Todos nós escrevemos nossas histórias, que podem conter páginas parecidas, mas não iguais. Vejo hoje muitas páginas de histórias alheias; muito parecidas com a minha, principalmente nesses tempos chuvosos.
Morei na casa que eu gostava, ali vi meus filhos crescerem, escrevemos nossa história naquele dia a dia.
A casa era recuada para dar lugar a um extenso jardim, que caberia também outra casa em sua imensidão.
Nas férias, recebíamos parentes e amigos, lindas fotos eram registradas entre as flores dos canteiros.
Para todo mundo sempre existe uma primeira vez,eu também, como não poderia deixar de ser, vivenciei um acontecimento inédito que se repetiu outras vezes. Quando me lembro desse fato, sempre me vem o som de Tom Jobim nas Águas de Março: "É o mistério profundo, é o queira ou não queira. É o vento..." toda essa sintonia despertou-me para a minha realidade.
Foi assim, nesse mistério profundo que as águas chegaram e invadiram a casa e ainda tentaram o jardim.

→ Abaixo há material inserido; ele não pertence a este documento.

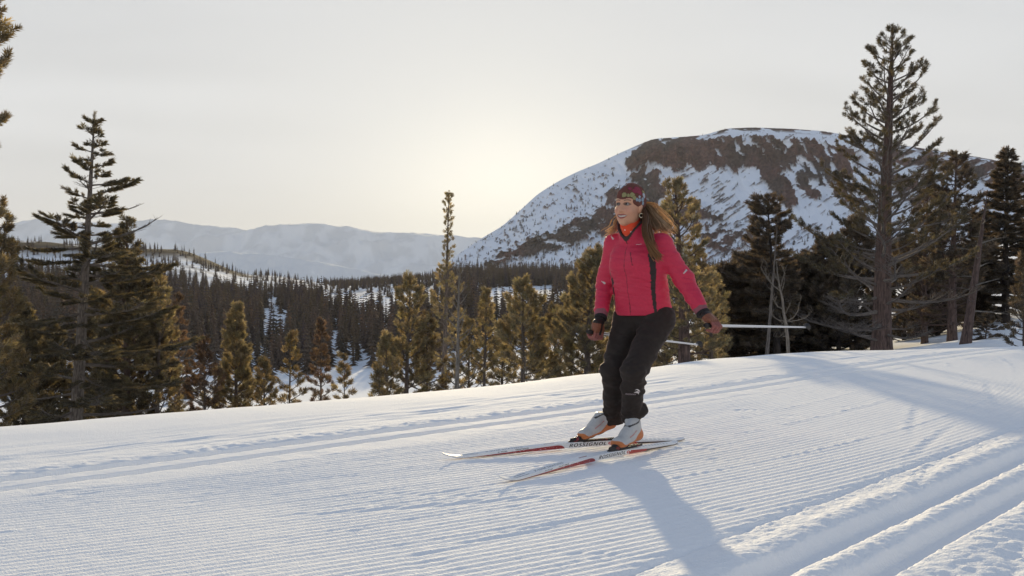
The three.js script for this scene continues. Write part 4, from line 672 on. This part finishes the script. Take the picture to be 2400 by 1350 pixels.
// jacket
const spine = [j.pelvis, j.waist, j.chest, j.neck];
const torsoField = blend([flatCone(j.pelvis.clone().add(V(0, -0.03, 0)), j.waist, 0.202, 0.176, hf, 0.70), flatCone(j.waist, j.chest, 0.176, 0.188, fAx, 0.68), flatCone(j.chest, j.neck.clone().add(V(0, -0.025, 0)), 0.182, 0.082, fAx, 0.66), cone3(j.shR, j.shL, 0.062, 0.062), egg(j.chest.clone().addScaledVector(fAx, 0.075).addScaledVector(sAx, 0.065), V(0.085, 0.08, 0.07)), egg(j.chest.clone().addScaledVector(fAx, 0.075).addScaledVector(sAx, -0.065), V(0.085, 0.08, 0.07))], 0.05);
const armR = blend([cone3(j.shR, j.elR, 0.066, 0.055), cone3(j.elR, j.wrR.clone().lerp(j.elR, 0.20), 0.055, 0.047)], 0.03), armL = blend([cone3(j.shL, j.elL, 0.066, 0.057), cone3(j.elL, j.wrL.clone().lerp(j.elL, 0.20), 0.057, 0.049)], 0.03);
let collarTop = 0;
const collarF = (() => { const a = j.neck.clone().add(V(0, -0.03, 0)), b = hp(0, -0.075, -0.03), g = cone3(a, b, 0.088, 0.090), d = b.clone().sub(a), L = d.length(); d.normalize(); return (x, y, z) => { const px = x - a.x, py = y - a.y, pz = z - a.z, h = px * d.x + py * d.y + pz * d.z, th = Math.atan2(px * sAx.x + pz * sAx.z, px * fAx.x + pz * fAx.z); const topEdge = L * 0.98 - 0.085 * Math.exp(-th * th / 0.35); collarTop = h - topEdge; return smax(Math.abs(g(x, y, z)) - 0.006, h - topEdge, 0.006); }; })();
const along = (p, a, b) => { const d = b.clone().sub(a); return clamp(p.clone().sub(a).dot(d) / d.lengthSq(), -0.2, 1.2); };
const axisAt = (y) => { for (let i = 0; i < 3; i++) if (y <= spine[i + 1].y || i === 2) { const t = (y - spine[i].y) / (spine[i + 1].y - spine[i].y); return [lerp(spine[i].x, spine[i + 1].x, t), lerp(spine[i].z, spine[i + 1].z, t)]; } };
const hemY = (x, z) => j.pelvis.y - 0.008 - 0.055 * ((x - j.pelvis.x) * -1) * 0.6;
const jacketField = (x, y, z) => {
  let d = torsoField(x, y, z); d = smin(d, armR(x, y, z), 0.035); d = smin(d, armL(x, y, z), 0.035); d = smin(d, collarF(x, y, z), 0.012);
  if (d > 0.03 || d < -0.05) return d;
  const w = vn3(x * 9, y * 34, z * 9) - 0.5, w2 = vn3(x * 20 + 3, y * 70, z * 20) - 0.5, quilt = Math.abs(Math.sin(y * 78 + 0.8 * w));
  const w3 = Math.abs(vn3(x * 13 + 40, y * 46 + x * 9, z * 13) - 0.5), elb = Math.exp(-Math.pow((y - j.elL.y) / 0.10, 2)); d += 0.009 * w + 0.004 * w2 - 0.0014 * quilt - (0.006 + 0.010 * elb) * w3;
  d = smax(d, hemY(x, z) - y, 0.01);
  return d;
};
const trimPts = { silver: [[J(1431, 548, 6.46), J(1437, 558, 6.45)], [J(1602, 641, 6.22), J(1612, 632, 6.22)], [J(1410, 660, 6.6), J(1418, 664, 6.58)]] };
const segDist = (x, y, z, [a, b]) => cone3(a, b, 0, 0)(x, y, z);
{
  const g = fieldMesh(jacketField, V(-0.33, 0.80, -0.42), V(0.62, 1.50, 0.42), 0.0052, (x, y, z, nx, ny, nz) => {
    const [ax, az] = axisAt(y), dx = x - ax, dz = z - az, th = Math.atan2(dx * sAx.x + dz * sAx.z, dx * fAx.x + dz * fAx.z), tor = torsoField(x, y, z), arm = Math.min(armR(x, y, z), armL(x, y, z));
    let c = [0.52, 0.026, 0.066]; const f = 0.92 + 0.16 * vn3(x * 160, y * 160, z * 160); const onTorso = tor < arm - 0.002 || arm > 0.03;
    const v = clamp((y - j.pelvis.y) / 0.42, 0, 1);
    if (onTorso && y < j.shL.y - 0.055) { const wL = lerp(0.055, 0.125, v); if (Math.abs(th - lerp(1.05, 1.10, v)) < wL || Math.abs(th + lerp(1.05, 0.98, v)) < wL * 1.2) c = [0.028, 0.018, 0.018]; }
    if (onTorso && Math.abs(th) < 0.016 && y < j.neck.y) c = [0.16, 0.012, 0.022];
    if (onTorso && Math.abs(th - 0.36 + (y - j.chest.y) * 0.9) < 0.020 && y > j.chest.y - 0.03 && y < j.chest.y + 0.055) c = [0.07, 0.012, 0.018];
    if (Math.abs(th) < 0.03 && y > j.neck.y - 0.055 && y < j.neck.y - 0.01) c = [0.04, 0.02, 0.02];
    if (y > j.neck.y - 0.045 && collarF(x, y, z) < 0.006 && nx * dx + nz * dz < 0.02) c = [0.03, 0.018, 0.018];
    if (collarF(x, y, z) < 0.005 && collarTop > -0.020 * (0.4 + Math.exp(-th * th / 0.6)) && y > j.neck.y - 0.06) c = [0.035, 0.020, 0.018];
    for (const s of trimPts.silver) { const k = segDist(x, y, z, s); if (k < 0.055) { const t = cone3(s[0], s[1], 0, 0); const L = s[1].clone().sub(s[0]), q = (x - s[0].x) * L.x + (y - s[0].y) * L.y + (z - s[0].z) * L.z; const u = q / L.lengthSq(), off = Math.abs((x - s[0].x) * L.y - (y - s[0].y) * L.x) / Math.hypot(L.x, L.y); if (u > 0 && u < 1 && off < 0.0022 + 0.0035 * u && nz > 0.1) c = [0.55, 0.52, 0.5]; } }
    return [c[0] * f, c[1] * f, c[2] * f];
  });
  part('jacket', g, cloth(0.55, 0.6), skier);
  const mark = canvasTexture(128, 32, (x) => { x.clearRect(0, 0, 128, 32); x.strokeStyle = 'rgba(225,205,205,0.9)'; x.lineWidth = 5; x.beginPath(); x.moveTo(8, 22); x.bezierCurveTo(30, 4, 60, 30, 90, 14); x.lineTo(120, 12); x.stroke(); });
  part('chest_mark', decal(jacketField, J(1492, 572, 6.26), sAx, UPV, fAx.clone().lerp(V(0, 0, 1), 0.5).normalize(), 0.045, 0.012), new THREE.MeshStandardMaterial({ map: mark, alphaTest: 0.4, roughness: 0.6 }), skier);
}
// neck gaiter
{
  const a = j.neck.clone().add(V(0, -0.045, 0)).addScaledVector(fAx, 0.012), b = hp(0, -0.06, 0.0), g0 = cone3(a, b, 0.064, 0.0665);
  const f = (x, y, z) => { const [p, q, r] = hl(x, y, z); const w = vn3(x * 30, y * 60, z * 30) - 0.5; let d = g0(x, y, z) + 0.004 * w; d = smax(d, (q + 0.092 - 0.42 * (0.05 - r)) * HS, 0.008); return smax(d, j.neck.y - 0.06 - y, 0.01); };
  part('neck_gaiter', fieldMesh(f, j.neck.clone().addScalar(-0.14), j.neck.clone().addScalar(0.16), 0.003, (x, y, z) => { const v = vn3(x * 75, y * 75, z * 75), u = vn3(x * 160 + 9, y * 160, z * 160); return v > 0.80 && u > 0.45 ? [0.8, 0.72, 0.68] : v < 0.2 ? [0.72, 0.20, 0.10] : [0.72, 0.075, 0.03]; }), cloth(0.9, 0.3), skier);
}
// trousers
const trouserField = (() => {
  const legR = blend([cone3(j.hipR, j.knR, 0.102, 0.071), cone3(j.knR, j.anR.clone().add(V(0, 0.02, 0)), 0.071, 0.064)], 0.04), legL = blend([cone3(j.hipL, j.knL, 0.104, 0.074), cone3(j.knL, j.anL.clone().add(V(0, 0.03, 0)), 0.074, 0.063), egg(j.anL.clone().add(V(0.045, 0.075, 0.0)), V(0.052, 0.05, 0.055))], 0.035);
  const seat = flatCone(j.hipR.clone().lerp(j.hipL, 0.1).add(V(0, 0.035, 0)), j.hipL.clone().lerp(j.hipR, 0.1).add(V(0, 0.035, 0)), 0.112, 0.112, hf, 0.92), top = flatCone(j.pelvis, j.waist, 0.165, 0.14, hf, 0.7);
  return (x, y, z) => {
    let d = Math.min(legR(x, y, z), legL(x, y, z)); d = smin(d, smin(seat(x, y, z), top(x, y, z), 0.04), 0.045);
    if (d > 0.03 || d < -0.05) return d;
    const knee = Math.exp(-Math.pow((y - j.knL.y + 0.06) / 0.14, 2)), low = sstep(0.42, 0.16, y), w = vn3(x * 14, y * 30 + x * 10, z * 14) - 0.5, w2 = vn3(x * 30 + 5, y * 55, z * 30) - 0.5, w3 = Math.abs(vn3(x * 9 + 2, y * 26 - x * 8, z * 9) - 0.5);
    d += 0.016 * w * (0.5 + knee) + 0.010 * w2 * (0.5 + low) - 0.020 * w3 * (0.4 + low + knee);
    return smax(d, 0.150 - y + 0.02 * (vn3(x * 25, 0, z * 25) - 0.5), 0.012);
  };
})();
{
  part('trousers', fieldMesh(trouserField, V(-0.30, 0.10, -0.35), V(0.45, 1.10, 0.42), 0.0055, (x, y, z) => { const f = 0.85 + 0.3 * vn3(x * 60, y * 60, z * 60); return [0.024 * f, 0.017 * f, 0.014 * f]; }), cloth(0.8, 0.35), skier);
  const logo = canvasTexture(256, 160, (x) => { x.clearRect(0, 0, 256, 160); x.fillStyle = 'rgba(205,196,196,1)'; x.beginPath(); x.moveTo(130, 40); x.quadraticCurveTo(170, -10, 225, 62); x.lineTo(190, 50); x.lineTo(160, 30); x.closePath(); x.fill(); x.beginPath(); x.moveTo(120, 74); x.lineTo(170, 52); x.lineTo(228, 72); x.lineTo(200, 76); x.lineTo(212, 110); x.lineTo(184, 86); x.closePath(); x.fill(); x.font = 'italic bold 30px sans-serif'; x.fillStyle = 'rgba(150,135,138,1)'; x.fillText('ROSSIGNOL', 2, 116, 160); });
  part('shin_mark', decal(trouserField, J(1487, 921, 6.2), V(0.96, 0.0, -0.2).normalize(), UPV, V(0.1, 0, 1).normalize(), 0.10, 0.065), new THREE.MeshStandardMaterial({ map: logo, alphaTest: 0.35, roughness: 0.6 }), skier);
}
// hair: locks of many strands
{
  const hairMat = new THREE.MeshPhysicalMaterial({ vertexColors: true, roughness: 0.9, transmission: 0.55, thickness: 0, specularIntensity: 0.25 }), rr = mulberry(19), geos = [];
  const lock = (guide, n, spread, tone, w0 = 0.0032) => {
    const C = new THREE.CatmullRomCurve3(guide.map(([px, py, D]) => J(px, py, D)));
    for (let i = 0; i < n; i++) {
      const a = rr() * 6.283, q = Math.sqrt(rr()), o1 = V(Math.cos(a), Math.sin(a) * 0.7, Math.sin(a)).multiplyScalar(q), o2 = V(rr() - 0.5, rr() - 0.5, rr() - 0.5), end = 0.72 + 0.33 * rr(), pts = [], rad = [], ph = rr() * 6;
      for (let k = 0; k <= 9; k++) { const t = Math.min(1, k / 9 * end), wd = spread[0] + (spread[1] - spread[0]) * Math.sin(t * 2.4) * (1 - 0.35 * t); pts.push(C.getPoint(t).addScaledVector(o1, wd).addScaledVector(o2, 0.045 * t * t).add(V(0.008 * Math.sin(t * 10 + ph * 0.4), 0.003 * Math.sin(t * 7), 0.006 * Math.cos(t * 7 + ph)))); rad.push(w0 * (0.5 + rr() * 0.2 + 0.5 * Math.sin(Math.min(1, t * 1.15) * 2.9)) * (k === 9 ? 0.3 : 1)); }
      const g = tube(pts, rad, 4), N = g.attributes.position.count, col = new Float32Array(N * 3), b = 0.7 + 0.6 * rr();
      for (let v = 0; v < N; v++) { const t = Math.floor(v / 5) / 9; for (let c = 0; c < 3; c++) col[v * 3 + c] = b * lerp(tone[0][c], tone[1][c], t * t); }
      g.setAttribute('color', new THREE.BufferAttribute(col, 3)); geos.push(g);
    }
  };
  const brown = [[0.17, 0.078, 0.038], [0.44, 0.24, 0.11]], blond = [[0.36, 0.225, 0.125], [0.76, 0.56, 0.35]], fair = [[0.55, 0.36, 0.18], [0.80, 0.60, 0.36]];
  lock([[1506, 488, 6.34], [1514, 512, 6.28], [1514, 545, 6.19], [1521, 575, 6.15], [1536, 596, 6.155], [1553, 610, 6.16]], 100, [0.010, 0.019], brown);
  lock([[1504, 492, 6.38], [1519, 525, 6.30], [1522, 560, 6.20], [1534, 588, 6.155]], 60, [0.012, 0.022], brown);
  lock([[1511, 480, 6.42], [1528, 493, 6.42], [1543, 515, 6.40], [1555, 532, 6.36], [1574, 548, 6.34]], 110, [0.010, 0.030], blond, 0.0026);
  lock([[1508, 480, 6.45], [1524, 500, 6.46], [1532, 530, 6.42], [1545, 548, 6.36]], 90, [0.014, 0.036], blond, 0.0024);
  lock([[1500, 485, 6.46], [1506, 520, 6.46], [1512, 548, 6.42]], 100, [0.03, 0.05], brown);
  lock([[1462, 498, 6.47], [1449, 518, 6.50], [1440, 534, 6.50], [1428, 548, 6.49]], 46, [0.008, 0.020], blond, 0.0024);
  lock([[1508, 476, 6.44], [1534, 488, 6.43], [1552, 512, 6.42], [1566, 528, 6.40], [1586, 546, 6.38]], 46, [0.012, 0.070], fair, 0.0014);
  lock([[1462, 494, 6.47], [1445, 515, 6.50], [1434, 532, 6.50], [1420, 548, 6.49]], 14, [0.006, 0.04], fair, 0.0015);
  part('hair', mergeGeometries(geos), hairMat, skier);
}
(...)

Muita trabalheira e perda de memórias, quantas lembranças se foram nas águas!...
Muitos anos se passaram e a história sempre se repetindo. No dia seguinte era a luta para realizar limpezas, e concertos. Algumas vezes tínhamos de abandonar a casa e esperar o tempo melhorar.
Jamais pensamos em mudar, ao contrário, queríamos mudar o destino do rio. Depois de muitos anos, os filhos crescidos, levantamos um alto muro, cercando todos os lados e fundos da casa. Ficamos na certeza que seria o fim das enchentes. Cessaram assim nossos temores. A alegria do sono tranquilo, a paz. Foi então que um estrondo se fez ouvir e as águas violentas invadiram novamente nossa casa. Elas haviam estourado o muro, e entraram pela janela.
Foi um episódio marcante, pois deixamos de nos resguardar e tivemos grandes perdas. Nem assim tivemos a maturidade de pensar com coerência e racionalizar nossa história. Lendo o Salmo 90, 12, encontro claramente as palavras que deveríamos praticar naqueles tempos: "Ensina-nos a contar os nossos dias para que alcancemos um coração sábio."
Sabedoria é a chave. É nela que se encontra o raciocínio lógico, afinal quem veio primeiro: o rio ou nós? Podemos ouvir a pergunta do rio nas palavras do livro do Padre Fábio de Melo: "Quem me Roubou de Mim?". Nós roubamos o espaço dele.
Quando nossa casa está cheia de visitas, precisamos procurar novos lugares, os rios também. Quando as águas se avolumam elas procuram seus antigos lugares, não para nos prejudicar, mas por necessidade.
Se eu pudesse voltar no passado, não seria uma pedra no caminho do rio, mas procuraria buscar outras alternativas.
Quem sabe construir a nossa casa no lugar do jardim, assim ela ficaria nivelada às demais casa da rua.
Jair Rodrigues canta: "Abre o peito coragem irmão...Faz do amor sua imagem irmão..... Irmão é preciso Coragem".
Precisamos criar soluções para convivermos em paz com a natureza, afinal o mundo foi criado antes do homem e para o homem.
A natureza é nossa amiga, não viveríamos sem ela, precisamos da bandeira branca da paz.
Dias de chuva, céu escuro, fico imaginando: a lua está descansando, as estrelas tiraram férias e o sol está caindo de sono.
A beleza da chuva que cai deve prevalecer, sem ela não há vida. Cabe ao homem desenvolvido, buscar seu espaço e assim viver em harmonia
com a natureza.
Marlene Campos Vieira----Escritora e educadora. Membro titular da Academia de Letras de Teófilo Otoni.